### Given instruction
Retype every line from the top of the entries down to the one with "random.seed(7)", both included, and skip the pictures.

────

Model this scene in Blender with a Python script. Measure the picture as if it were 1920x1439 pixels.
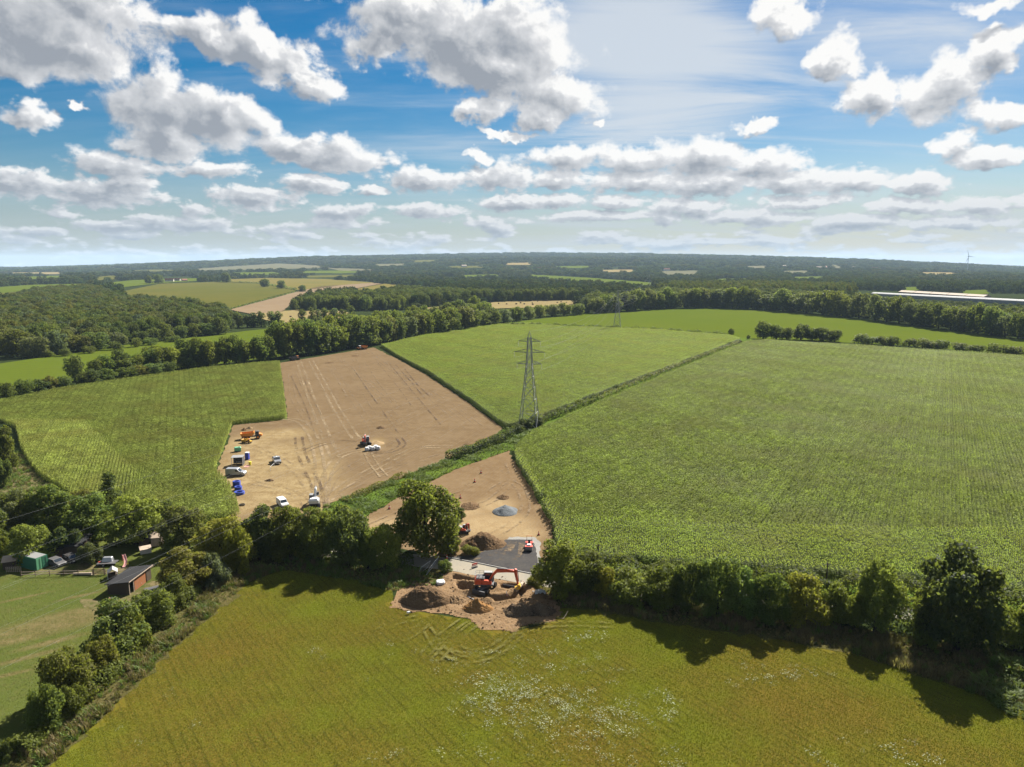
import bpy, bmesh, math, random
import numpy as np
from mathutils import Vector, Matrix

for _o in list(bpy.data.objects):
    bpy.data.objects.remove(_o)
SC = bpy.context.scene
COL = SC.collection
R = math.radians
HAZE = True
RNG = np.random.default_rng(7)
random.seed(7)

# ------------------------------------------------------------------ camera
FPX, CAM_H, Y_HOR = 1340.0, 60.0, 494.0          # focal length in photo pixels, drone height, level line
PITCH = math.atan((719.5 - Y_HOR) / FPX)
cam_d = bpy.data.cameras.new('camera')
cam = bpy.data.objects.new('camera', cam_d)
COL.objects.link(cam)
cam.location = (0, 0, CAM_H)
cam.rotation_euler = (math.pi / 2 - PITCH, 0, 0)
cam_d.sensor_width = 36.0
cam_d.lens = FPX / 1920.0 * 36.0
cam_d.clip_start = 0.5
cam_d.clip_end = 80000.0
SC.camera = cam

# ------------------------------------------------------------------ world, sun, exposure
SUN_AZ, SUN_EL = 31.0, 40.0                        # degrees right of the view axis, above the horizon
SKY_STRENGTH = 0.05
SUN_STRENGTH = 5.0
SC.view_settings.view_transform = 'Standard'
SC.view_settings.look = 'None'
SC.view_settings.gamma = 1.0
SC.view_settings.use_curve_mapping = False
SC.view_settings.exposure = 1.75
SC.render.engine = 'CYCLES'
SC.cycles.use_denoising = True
SC.cycles.max_bounces = 6
SC.cycles.diffuse_bounces = 4
SC.cycles.glossy_bounces = 2
SC.cycles.transmission_bounces = 4
SC.cycles.transparent_max_bounces = 8
SC.cycles.volume_bounces = 1
SC.cycles.volume_step_rate = 1.0
SC.cycles.use_adaptive_sampling = True
SC.cycles.adaptive_threshold = 0.01
SC.cycles.sample_clamp_indirect = 6.0

sun_d = bpy.data.lights.new('sun', 'SUN')
sun_d.energy = SUN_STRENGTH
sun_d.angle = R(0.53)
sun_d.color = (1.0, 0.95, 0.86)
sun = bpy.data.objects.new('sun', sun_d)
COL.objects.link(sun)
_sd = Vector((math.sin(R(SUN_AZ)) * math.cos(R(SUN_EL)), math.cos(R(SUN_AZ)) * math.cos(R(SUN_EL)), math.sin(R(SUN_EL))))
sun.rotation_euler = _sd.to_track_quat('Z', 'Y').to_euler()
sun.location = (0, 0, 500)


class NT:
    """small helper round a node tree"""
    def __init__(self, tree):
        self.t = tree

    def n(self, kind, **kw):
        nd = self.t.nodes.new(kind)
        for k, v in kw.items():
            if k == 'ins':
                for i, val in v.items():
                    self.set(nd, i, val)
            else:
                setattr(nd, k, v)
        return nd

    def set(self, nd, i, val):
        s = nd.inputs[i]
        if hasattr(val, 'is_output') or isinstance(val, bpy.types.NodeSocket):
            self.t.links.new(val, s)
        else:
            s.default_value = val

    def math(self, op, a, b=None, c=None, clamp=False):
        nd = self.n('ShaderNodeMath', operation=op, use_clamp=clamp)
        self.set(nd, 0, a)
        if b is not None:
            self.set(nd, 1, b)
        if c is not None:
            self.set(nd, 2, c)
        return nd.outputs[0]

    def mix(self, f, a, b, blend='MIX'):
        nd = self.n('ShaderNodeMix', data_type='RGBA', blend_type=blend)
        self.set(nd, 0, f)
        self.set(nd, 6, a if not isinstance(a, tuple) else (a + (1,))[:4])
        self.set(nd, 7, b if not isinstance(b, tuple) else (b + (1,))[:4])
        return nd.outputs[2]

    def ramp(self, f, stops, interp='LINEAR'):
        nd = self.n('ShaderNodeValToRGB')
        nd.color_ramp.interpolation = interp
        cr = nd.color_ramp
        while len(cr.elements) < len(stops):
            cr.elements.new(0.5)
        for e, (p, c) in zip(cr.elements, stops):
            e.position = p
            e.color = (c + (1,))[:4] if isinstance(c, tuple) else (c, c, c, 1)
        self.set(nd, 0, f)
        return nd.outputs[0]

    def noise(self, vec, scale, detail=4.0, rough=0.55, dist=0.0, dim='3D'):
        nd = self.n('ShaderNodeTexNoise', noise_dimensions=dim)
        if vec is not None:
            self.set(nd, 'Vector', vec)
        self.set(nd, 'Scale', scale)
        self.set(nd, 'Detail', detail)
        self.set(nd, 'Roughness', rough)
        self.set(nd, 'Distortion', dist)
        return nd.outputs[0]

    def smooth(self, x, lo, hi, a=0.0, b=1.0):
        nd = self.n('ShaderNodeMapRange', interpolation_type='SMOOTHSTEP')
        for i, v in enumerate((x, lo, hi, a, b)):
            self.set(nd, i, v)
        return nd.outputs[0]

    def xyz(self, x, y, z=0.0):
        nd = self.n('ShaderNodeCombineXYZ')
        for i, v in enumerate((x, y, z)):
            self.set(nd, i, v)
        return nd.outputs[0]


def px_dir(px, py):
    cx, cy = (px - 960) / FPX, -(py - 719.5) / FPX
    dy = math.cos(PITCH) + cy * math.sin(PITCH)
    dz = -math.sin(PITCH) + cy * math.cos(PITCH)
    n = math.sqrt(cx * cx + dy * dy + dz * dz)
    return cx / n, dy / n, dz / n


def px_azel(px, py):
    x, y, z = px_dir(px, py)
    return math.degrees(math.atan2(x, y)), math.degrees(math.asin(z))


# cumulus seen in the sky: photo position, half width, half height, tilt
CLOUDS = [
    (80, 50, 200, 105, 0), (150, 70, 110, 70, 0), (20, 115, 120, 50, 0), (190, 10, 110, 65, 0),
    (400, 78, 105, 34, 18), (500, 110, 115, 52, 20), (590, 150, 66, 36, 15),
    (320, 200, 105, 64, 0), (405, 225, 130, 58, 10), (310, 265, 95, 40, 0), (485, 230, 75, 32, 18),
    (620, 292, 120, 34, 4), (555, 275, 75, 28, 0), (215, 310, 95, 26, 5), (385, 316, 88, 18, 0),
    (45, 345, 95, 28, 0), (190, 362, 130, 26, 4), (245, 345, 55, 24, 0), (470, 371, 80, 24, 0), (585, 350, 72, 20, 0),
    (60, 225, 54, 21, 0), (150, 215, 20, 9, 0), (250, 268, 34, 16, 0),
    (860, 70, 225, 85, 12), (760, 60, 120, 50, 0), (900, 110, 160, 60, 10), (940, 60, 130, 70, 0), (960, 125, 150, 66, 20), (800, 25, 110, 50, 0), (1030, 165, 100, 46, 25), (1010, 218, 58, 30, 0), (735, 80, 85, 32, -10),
    (900, 205, 44, 31, 0), (960, 249, 52, 10, 0),
    (800, 337, 78, 24, 0), (930, 332, 75, 28, 0), (897, 294, 34, 11, 0), (695, 359, 27, 10, 0),
    (1060, 296, 92, 25, 0), (1190, 300, 90, 25, 0), (1320, 294, 100, 34, 0), (1440, 302, 75, 27, 0),
    (1045, 333, 70, 20, 0), (1200, 337, 112, 24, 0), (1335, 342, 130, 25, 0), (1480, 337, 95, 29, 0), (1600, 338, 85, 25, 0), (1725, 345, 75, 26, 0), (1745, 332, 38, 26, 0),
    (1040, 376, 72, 18, 0), (955, 381, 66, 16, 0), (1165, 381, 62, 16, 0), (1290, 386, 84, 15, 0), (1500, 377, 95, 16, 0), (1700, 386, 84, 17, 0), (1832, 386, 74, 16, 0),
    (1475, 22, 66, 42, 10), (1562, 100, 55, 42, 0), (1640, 182, 80, 44, 0), (1760, 170, 84, 56, 0), (1865, 88, 70, 38, -15), (1860, 8, 62, 20, 0),
    (1882, 214, 70, 30, 0), (1790, 265, 58, 20, 0), (1860, 292, 85, 22, 5), (1412, 235, 42, 13, 0), (1126, 231, 15, 10, 0),
    (230, 424, 120, 12, 0), (60, 435, 60, 9, 0), (640, 395, 60, 14, 0), (800, 398, 70, 14, 0), (380, 420, 70, 11, 0), (1400, 408, 110, 13, 0), (1600, 415, 120, 12, 0), (1130, 408, 120, 11, 0), (1790, 418, 120, 12, 0),
]


def cloud_group():
    g = bpy.data.node_groups.new('cloud_cover', 'ShaderNodeTree')
    g.interface.new_socket('Vector', in_out='INPUT', socket_type='NodeSocketVector')
    g.interface.new_socket('Cover', in_out='OUTPUT', socket_type='NodeSocketFloat')
    N = NT(g)
    gi = N.n('NodeGroupInput')
    go = N.n('NodeGroupOutput')
    vec = gi.outputs[0]                                   # (azimuth, elevation) in degrees
    sep = N.n('ShaderNodeSeparateXYZ', ins={0: vec})
    az, el = sep.outputs[0], sep.outputs[1]
    # detail coordinates: coarse overhead, finer and flatter towards the horizon, as a cloud deck seen edge-on
    lowm = N.smooth(el, 4.5, 10.5, 1.0, 0.0)
    dA = N.xyz(N.math('MULTIPLY', az, 0.060), N.math('MULTIPLY', el, 0.070), 0.0)
    dB = N.xyz(N.math('MULTIPLY', az, 0.13), N.math('MULTIPLY', el, 0.24), 0.0)
    warp = N.n('ShaderNodeTexNoise', noise_dimensions='2D')
    for k, val in (('Vector', dA), ('Scale', 4.5), ('Detail', 4.0), ('Roughness', 0.6)):
        N.set(warp, k, val)
    wv = N.n('ShaderNodeVectorMath', operation='SUBTRACT', ins={0: warp.outputs[1], 1: (0.5, 0.5, 0.5)})
    ws = N.n('ShaderNodeVectorMath', operation='MULTIPLY', ins={0: wv.outputs[0]})
    N.set(ws, 1, N.xyz(N.smooth(el, 3, 13, 2.6, 4.2), N.smooth(el, 3, 13, 0.9, 3.4)))
    pv = N.n('ShaderNodeVectorMath', operation='ADD', ins={0: vec, 1: ws.outputs[0]})
    acc = None
    ps = N.n('ShaderNodeSeparateXYZ', ins={0: pv.outputs[0]})
    for cx, cy, rx, ry, rot in CLOUDS:
        a, e = px_azel(cx, cy)
        a1, _ = px_azel(cx + rx, cy)
        a0, _ = px_azel(cx - rx, cy)
        _, e1u = px_azel(cx, cy - ry)
        _, e0u = px_azel(cx, cy + ry)
        # the running value rides along in z (scaled away) so that the masses are worked out one after the other
        pin = N.xyz(ps.outputs[0], ps.outputs[1], acc if acc is not None else 0.0)
        mp = N.n('ShaderNodeMapping', vector_type='TEXTURE', ins={0: pin, 1: (a, e, 0), 2: (0, 0, R(-rot)), 3: ((a1 - a0) / 2, (e1u - e0u) / 2, 1e6)})
        ln = N.n('ShaderNodeVectorMath', operation='LENGTH', ins={0: mp.outputs[0]})
        if acc is None:
            acc = ln.outputs[1]
        else:
            nd = N.n('ShaderNodeMath', operation='SMOOTH_MIN')
            N.set(nd, 0, acc); N.set(nd, 1, ln.outputs[1]); N.set(nd, 2, 0.25)
            acc = nd.outputs[0]
    blob = N.math('MULTIPLY_ADD', N.math('MINIMUM', acc, 2.5), -1.25, 1.42)
    # scattered fair-weather cumulus everywhere else (outside the frame as well)
    gen = N.noise(N.xyz(N.math('MULTIPLY', az, N.smooth(el, 2, 9, 0.085, 0.05)), N.math('MULTIPLY', el, N.smooth(el, 2, 9, 0.40, 0.075))), 2.4, 3.0, 0.5, 0.0, '2D')
    fr = N.smooth(N.math('ABSOLUTE', az), 38, 46, 0, 1)
    fe = N.smooth(el, 19.5, 25, 0, 1)
    out = N.math('MAXIMUM', fr, fe)
    low = N.smooth(el, 7.0, 3.0, 0, 1.0)
    genb = N.math('SUBTRACT', N.math('MULTIPLY', N.math('SUBTRACT', gen, N.smooth(el, 7.0, 3.0, 0.53, 0.475)), 4.5), N.math('MULTIPLY', N.math('SUBTRACT', 1.0, N.math('MAXIMUM', out, low)), 3.0))
    base = N.math('MAXIMUM', blob, genb)
    # puffs: billowed noise on top of the masses
    fs = []
    for dv in (dA, dB):
        f1 = N.noise(dv, 5.0, 8.0, 0.64, 0.15, '2D')
        vo = N.n('ShaderNodeTexVoronoi', voronoi_dimensions='2D', feature='F1')
        for k, val in (('Vector', dv), ('Scale', 10.0)):
            N.set(vo, k, val)
        fs.append(N.math('MULTIPLY_ADD', N.math('SUBTRACT', f1, 0.5), 1.85, N.math('MULTIPLY', N.math('SUBTRACT', 0.4, vo.outputs[0]), 0.42)))
    d = N.math('ADD', N.math('MULTIPLY', fs[0], N.math('SUBTRACT', 1.0, lowm)), N.math('MULTIPLY', fs[1], lowm))
    cov = N.math('ADD', base, d)
    g.links.new(cov, go.inputs[0])
    return g


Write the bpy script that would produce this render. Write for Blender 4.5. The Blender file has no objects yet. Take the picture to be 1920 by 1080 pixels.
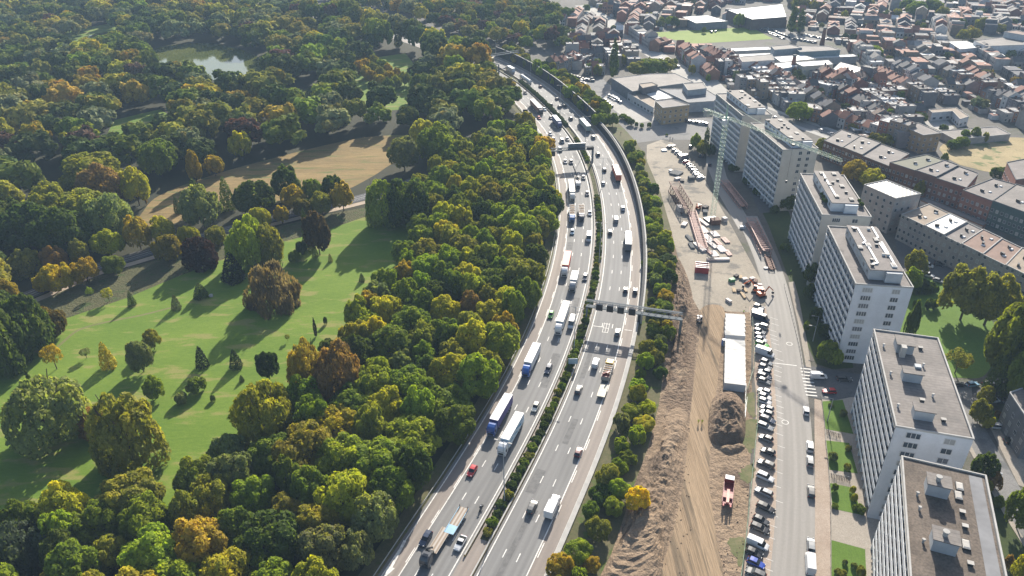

────

### Worked solution
Model this scene in Blender with a Python script. Measure the picture as if it were 1920x1439 pixels.
import bpy, bmesh, math, random
import numpy as np
from mathutils import Vector, Matrix

for _o in list(bpy.data.objects):
    bpy.data.objects.remove(_o)
SC = bpy.context.scene
COL = SC.collection
R = math.radians
HAZE = True
RNG = np.random.default_rng(7)
random.seed(7)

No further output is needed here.